| Work instructions |
Starting from the top of the material, restate each line exactly until the line that contains "return CAM + d * t", which is also copied. Pictures are excluded.

———

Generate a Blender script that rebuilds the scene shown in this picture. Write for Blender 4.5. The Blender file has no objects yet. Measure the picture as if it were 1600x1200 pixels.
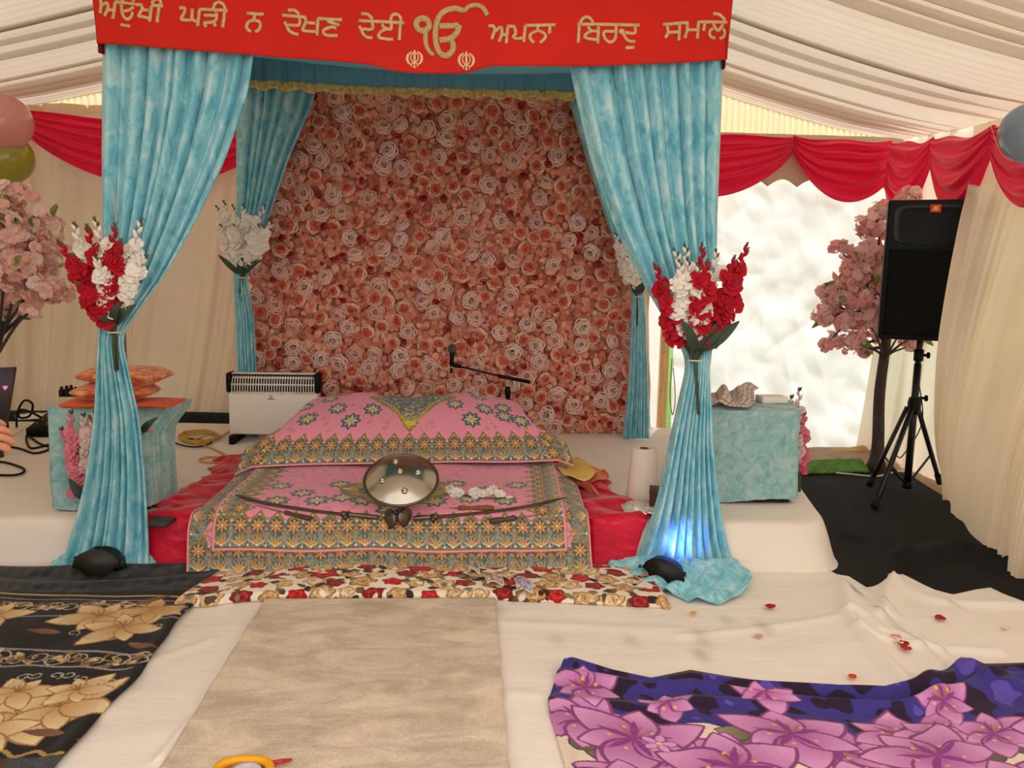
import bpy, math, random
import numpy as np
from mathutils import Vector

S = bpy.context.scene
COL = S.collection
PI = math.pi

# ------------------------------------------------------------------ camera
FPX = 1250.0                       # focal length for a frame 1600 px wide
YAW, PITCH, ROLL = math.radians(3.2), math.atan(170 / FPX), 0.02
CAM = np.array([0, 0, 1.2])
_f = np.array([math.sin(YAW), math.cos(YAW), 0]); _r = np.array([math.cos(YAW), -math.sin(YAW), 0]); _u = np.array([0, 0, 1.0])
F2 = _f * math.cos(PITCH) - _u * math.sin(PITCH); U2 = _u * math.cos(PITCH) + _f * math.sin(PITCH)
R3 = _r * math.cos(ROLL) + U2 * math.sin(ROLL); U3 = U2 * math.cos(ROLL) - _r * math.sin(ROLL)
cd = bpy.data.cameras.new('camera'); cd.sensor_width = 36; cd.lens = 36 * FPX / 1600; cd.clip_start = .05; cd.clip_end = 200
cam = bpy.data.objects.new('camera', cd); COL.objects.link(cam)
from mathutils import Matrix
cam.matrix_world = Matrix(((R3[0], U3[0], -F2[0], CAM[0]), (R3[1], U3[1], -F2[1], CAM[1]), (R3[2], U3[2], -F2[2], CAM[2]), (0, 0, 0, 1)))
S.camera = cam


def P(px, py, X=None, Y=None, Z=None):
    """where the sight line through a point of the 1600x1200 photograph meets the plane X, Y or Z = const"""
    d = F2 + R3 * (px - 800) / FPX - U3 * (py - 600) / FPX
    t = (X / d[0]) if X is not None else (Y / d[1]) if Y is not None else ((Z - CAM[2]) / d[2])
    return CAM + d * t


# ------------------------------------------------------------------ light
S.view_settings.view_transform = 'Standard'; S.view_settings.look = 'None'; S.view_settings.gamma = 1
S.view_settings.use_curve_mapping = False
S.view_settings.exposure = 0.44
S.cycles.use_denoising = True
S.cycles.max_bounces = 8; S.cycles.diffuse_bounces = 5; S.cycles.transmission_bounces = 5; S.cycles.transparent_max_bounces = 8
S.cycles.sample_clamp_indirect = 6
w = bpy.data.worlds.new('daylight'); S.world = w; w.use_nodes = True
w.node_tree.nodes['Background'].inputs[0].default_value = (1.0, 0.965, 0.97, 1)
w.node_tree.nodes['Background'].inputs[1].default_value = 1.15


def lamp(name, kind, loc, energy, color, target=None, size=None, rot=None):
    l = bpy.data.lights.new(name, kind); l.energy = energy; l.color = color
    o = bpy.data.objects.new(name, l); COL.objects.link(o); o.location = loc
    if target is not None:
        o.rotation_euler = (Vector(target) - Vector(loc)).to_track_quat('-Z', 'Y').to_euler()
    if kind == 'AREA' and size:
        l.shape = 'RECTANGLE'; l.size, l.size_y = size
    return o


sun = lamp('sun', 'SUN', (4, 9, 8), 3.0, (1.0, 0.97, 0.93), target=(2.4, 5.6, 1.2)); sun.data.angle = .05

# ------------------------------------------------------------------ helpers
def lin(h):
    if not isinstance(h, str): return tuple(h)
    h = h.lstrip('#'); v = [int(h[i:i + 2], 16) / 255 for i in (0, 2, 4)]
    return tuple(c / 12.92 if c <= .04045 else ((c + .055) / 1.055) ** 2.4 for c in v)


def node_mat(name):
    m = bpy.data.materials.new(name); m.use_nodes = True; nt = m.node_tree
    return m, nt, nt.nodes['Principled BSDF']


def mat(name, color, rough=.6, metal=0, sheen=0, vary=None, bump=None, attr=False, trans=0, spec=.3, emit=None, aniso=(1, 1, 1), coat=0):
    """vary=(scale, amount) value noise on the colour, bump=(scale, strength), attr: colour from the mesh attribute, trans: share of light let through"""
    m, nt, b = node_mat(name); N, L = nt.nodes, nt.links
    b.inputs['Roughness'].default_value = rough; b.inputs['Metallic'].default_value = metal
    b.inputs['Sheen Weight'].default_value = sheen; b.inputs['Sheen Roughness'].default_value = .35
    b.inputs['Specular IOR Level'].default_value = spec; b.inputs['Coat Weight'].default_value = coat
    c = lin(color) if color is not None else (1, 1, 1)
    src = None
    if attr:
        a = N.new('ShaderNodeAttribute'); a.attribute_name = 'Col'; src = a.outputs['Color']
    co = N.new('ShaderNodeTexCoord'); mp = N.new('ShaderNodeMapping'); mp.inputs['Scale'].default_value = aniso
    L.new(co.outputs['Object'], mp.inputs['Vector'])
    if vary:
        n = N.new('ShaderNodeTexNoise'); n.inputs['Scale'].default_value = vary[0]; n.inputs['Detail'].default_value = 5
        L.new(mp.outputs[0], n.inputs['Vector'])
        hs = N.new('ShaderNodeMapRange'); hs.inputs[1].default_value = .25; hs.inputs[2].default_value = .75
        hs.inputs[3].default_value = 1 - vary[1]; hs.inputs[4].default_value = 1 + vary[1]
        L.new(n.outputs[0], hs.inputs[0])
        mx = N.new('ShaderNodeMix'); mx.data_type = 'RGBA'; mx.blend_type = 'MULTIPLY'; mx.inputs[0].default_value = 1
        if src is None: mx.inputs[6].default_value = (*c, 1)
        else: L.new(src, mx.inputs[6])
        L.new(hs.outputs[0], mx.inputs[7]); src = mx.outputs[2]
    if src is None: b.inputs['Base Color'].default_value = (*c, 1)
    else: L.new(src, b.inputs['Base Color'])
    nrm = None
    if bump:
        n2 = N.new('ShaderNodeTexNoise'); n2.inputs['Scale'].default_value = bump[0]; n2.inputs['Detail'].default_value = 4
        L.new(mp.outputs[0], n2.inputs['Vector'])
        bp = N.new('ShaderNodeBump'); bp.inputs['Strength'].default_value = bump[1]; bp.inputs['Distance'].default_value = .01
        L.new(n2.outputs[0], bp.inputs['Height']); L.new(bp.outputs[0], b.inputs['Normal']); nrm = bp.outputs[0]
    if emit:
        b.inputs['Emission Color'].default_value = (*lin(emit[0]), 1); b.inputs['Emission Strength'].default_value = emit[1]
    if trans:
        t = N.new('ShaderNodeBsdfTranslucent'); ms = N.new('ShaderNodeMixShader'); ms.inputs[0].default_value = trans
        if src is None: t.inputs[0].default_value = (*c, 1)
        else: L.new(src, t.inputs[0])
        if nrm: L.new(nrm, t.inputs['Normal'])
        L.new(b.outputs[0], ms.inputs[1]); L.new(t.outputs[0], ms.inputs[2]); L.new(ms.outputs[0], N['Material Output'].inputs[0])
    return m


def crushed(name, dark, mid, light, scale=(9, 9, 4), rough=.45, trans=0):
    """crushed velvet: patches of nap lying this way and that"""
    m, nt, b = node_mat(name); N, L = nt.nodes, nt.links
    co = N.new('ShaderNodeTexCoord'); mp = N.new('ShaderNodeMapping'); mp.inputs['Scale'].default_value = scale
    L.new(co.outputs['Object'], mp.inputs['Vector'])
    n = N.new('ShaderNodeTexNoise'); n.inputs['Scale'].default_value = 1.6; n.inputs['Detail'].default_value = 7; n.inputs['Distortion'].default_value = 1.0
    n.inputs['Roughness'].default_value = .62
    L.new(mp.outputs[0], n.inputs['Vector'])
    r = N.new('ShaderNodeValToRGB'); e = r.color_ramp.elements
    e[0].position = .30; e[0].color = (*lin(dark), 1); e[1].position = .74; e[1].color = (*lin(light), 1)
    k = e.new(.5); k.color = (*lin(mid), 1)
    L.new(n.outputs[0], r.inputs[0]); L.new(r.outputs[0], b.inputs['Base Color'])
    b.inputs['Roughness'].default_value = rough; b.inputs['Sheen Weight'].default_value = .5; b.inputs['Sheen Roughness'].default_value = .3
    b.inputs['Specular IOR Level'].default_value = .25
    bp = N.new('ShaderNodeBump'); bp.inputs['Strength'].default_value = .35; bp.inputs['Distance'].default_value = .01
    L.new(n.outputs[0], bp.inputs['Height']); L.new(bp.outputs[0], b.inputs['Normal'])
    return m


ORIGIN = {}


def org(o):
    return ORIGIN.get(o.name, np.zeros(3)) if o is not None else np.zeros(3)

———

| Written answer |
Generate a Blender script that rebuilds the scene shown in this picture. Write for Blender 4.5. The Blender file has no objects yet. Measure the picture as if it were 1600x1200 pixels.
import bpy, math, random
import numpy as np
from mathutils import Vector

S = bpy.context.scene
COL = S.collection
PI = math.pi

# ------------------------------------------------------------------ camera
FPX = 1250.0                       # focal length for a frame 1600 px wide
YAW, PITCH, ROLL = math.radians(3.2), math.atan(170 / FPX), 0.02
CAM = np.array([0, 0, 1.2])
_f = np.array([math.sin(YAW), math.cos(YAW), 0]); _r = np.array([math.cos(YAW), -math.sin(YAW), 0]); _u = np.array([0, 0, 1.0])
F2 = _f * math.cos(PITCH) - _u * math.sin(PITCH); U2 = _u * math.cos(PITCH) + _f * math.sin(PITCH)
R3 = _r * math.cos(ROLL) + U2 * math.sin(ROLL); U3 = U2 * math.cos(ROLL) - _r * math.sin(ROLL)
cd = bpy.data.cameras.new('camera'); cd.sensor_width = 36; cd.lens = 36 * FPX / 1600; cd.clip_start = .05; cd.clip_end = 200
cam = bpy.data.objects.new('camera', cd); COL.objects.link(cam)
from mathutils import Matrix
cam.matrix_world = Matrix(((R3[0], U3[0], -F2[0], CAM[0]), (R3[1], U3[1], -F2[1], CAM[1]), (R3[2], U3[2], -F2[2], CAM[2]), (0, 0, 0, 1)))
S.camera = cam


def P(px, py, X=None, Y=None, Z=None):
    """where the sight line through a point of the 1600x1200 photograph meets the plane X, Y or Z = const"""
    d = F2 + R3 * (px - 800) / FPX - U3 * (py - 600) / FPX
    t = (X / d[0]) if X is not None else (Y / d[1]) if Y is not None else ((Z - CAM[2]) / d[2])
    return CAM + d * t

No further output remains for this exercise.